How To Be A Good Wife – Film Review

I think one of the most disappointing things when you are a film lover is sitting down to watch a film only to find that it starts off with promise and then goes downhill rapidly. I can cope with a film that is bad from start to finish, but I get a strong sense of disappointment when I feel like I am enjoying a film until the wheels fall off and everything goes horribly wrong.

New French film How To Be A Good Wife sadly falls into the latter category. From director Martin Provost (Seraphine) the film should be a strong movie about the rise of women’s rights in France. But instead, it becomes a promising film that three quarters of the way through, forgets what genre it wants to be and completely loses its way. Yes, I know films can be absurd but this borders on ridiculous and loses the plot that previously was enchanting its audience.

Set in 1968, the film follows the staff of a French Finishing School where young women are sent to be trained to become ‘good wives.’ The school is run by Paulette Van der Beck (Juliette Binoche) while the finances are looked after by her much older husband, Robert (Francois Berleand). Also on staff are Robert’s kooky sister Gilberte (Yolande Moreau) and Sister Marie-Therese (Noemie Lvovsky) who tries to keep the moral compass with both students and staff.

After a tragic event though, Paulette suddenly finds herself free from her marriage but at the same learns that the school and its relevance in the current society is casting doubt on the school’s future.

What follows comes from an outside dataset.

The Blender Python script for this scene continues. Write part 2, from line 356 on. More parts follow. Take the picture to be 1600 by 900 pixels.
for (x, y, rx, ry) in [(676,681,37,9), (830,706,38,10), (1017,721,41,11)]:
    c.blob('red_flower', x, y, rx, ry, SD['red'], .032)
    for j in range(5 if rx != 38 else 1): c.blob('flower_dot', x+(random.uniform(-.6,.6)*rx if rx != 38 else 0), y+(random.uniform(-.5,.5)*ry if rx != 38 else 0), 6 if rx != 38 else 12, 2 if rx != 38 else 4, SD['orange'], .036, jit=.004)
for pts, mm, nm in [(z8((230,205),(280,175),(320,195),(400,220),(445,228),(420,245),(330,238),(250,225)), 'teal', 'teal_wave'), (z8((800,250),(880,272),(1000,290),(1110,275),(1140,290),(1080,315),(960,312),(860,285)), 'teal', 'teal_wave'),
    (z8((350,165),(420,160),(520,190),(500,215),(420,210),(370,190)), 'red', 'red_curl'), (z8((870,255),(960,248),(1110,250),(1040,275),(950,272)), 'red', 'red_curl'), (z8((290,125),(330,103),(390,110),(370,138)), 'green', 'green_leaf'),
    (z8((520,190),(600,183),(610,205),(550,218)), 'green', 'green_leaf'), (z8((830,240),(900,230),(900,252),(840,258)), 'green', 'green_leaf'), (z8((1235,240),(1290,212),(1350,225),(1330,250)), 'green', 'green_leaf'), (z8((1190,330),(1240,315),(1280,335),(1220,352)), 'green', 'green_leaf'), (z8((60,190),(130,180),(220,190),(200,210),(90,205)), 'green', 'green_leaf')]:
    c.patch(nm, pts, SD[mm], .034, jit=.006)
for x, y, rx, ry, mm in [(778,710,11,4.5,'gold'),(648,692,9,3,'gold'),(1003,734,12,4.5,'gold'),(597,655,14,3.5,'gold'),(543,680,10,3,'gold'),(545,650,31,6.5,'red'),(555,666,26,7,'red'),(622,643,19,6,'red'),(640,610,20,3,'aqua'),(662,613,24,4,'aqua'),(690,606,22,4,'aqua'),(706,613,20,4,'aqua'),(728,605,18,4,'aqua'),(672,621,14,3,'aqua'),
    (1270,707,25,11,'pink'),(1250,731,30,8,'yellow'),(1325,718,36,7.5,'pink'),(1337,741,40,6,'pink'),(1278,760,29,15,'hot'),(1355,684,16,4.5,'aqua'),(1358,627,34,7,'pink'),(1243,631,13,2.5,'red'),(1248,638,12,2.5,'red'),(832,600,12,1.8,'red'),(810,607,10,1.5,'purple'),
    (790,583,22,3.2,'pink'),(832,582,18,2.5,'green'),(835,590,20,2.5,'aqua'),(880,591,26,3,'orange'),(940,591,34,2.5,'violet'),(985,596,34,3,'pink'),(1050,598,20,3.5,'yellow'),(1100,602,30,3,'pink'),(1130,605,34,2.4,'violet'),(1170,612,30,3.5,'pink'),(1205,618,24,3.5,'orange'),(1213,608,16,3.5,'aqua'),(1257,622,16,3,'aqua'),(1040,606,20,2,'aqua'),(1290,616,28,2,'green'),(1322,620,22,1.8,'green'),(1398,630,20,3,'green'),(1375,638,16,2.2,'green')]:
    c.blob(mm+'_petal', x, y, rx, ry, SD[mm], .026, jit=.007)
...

Early on, I found the film worked. It worked because it gave us a broad prospective of what was happening. Despite her kookiness, Gilberte is ready to embrace equal rights, the students are divided – some still want to learn to be a ‘good wife’, while others want to change with the society and have the power to explore their sexuality if they wish.

If the film had kept going in this direction and allowed characters to explore what women’s rights meant for them, this could have ended up becoming one of the most important and powerful films of this year. But somewhere along the line the director and screenwriter decided that turning the film into a comedic musical towards the finale would be a good idea. To me, that lost all the power that the film had generated earlier, and the inclusion of Marie-Therese in the musical numbers ended up looking like a lame parody of The Sound Of Music. A film about women’s right needs (and deserves) to be remembered for its strength and courage, not laughed at because the director tried to do something a ‘little different.’

Even with the film working the way it did early on, this does feel like one of Binoche’s weaker performances as she is normally brilliant but here feels like she is just going through the motions. Whereas the ability to mix comedy with dramatic scenes come naturally to Moreau and Lvovsky, who easily over-shadow Binoche with their performances. In fact, I was so surprisingly impressed with Moreau portrayal of the strange but hurt Gilberte, that as soon as I left the cinema I started scrolling through her filmography so I could watch more of her work.

Given the power of the story behind it, How To B A Good Wife should be a film that we are talking about for Oscar contention this year. Instead, it is a film that I would rather forget and never re-visit.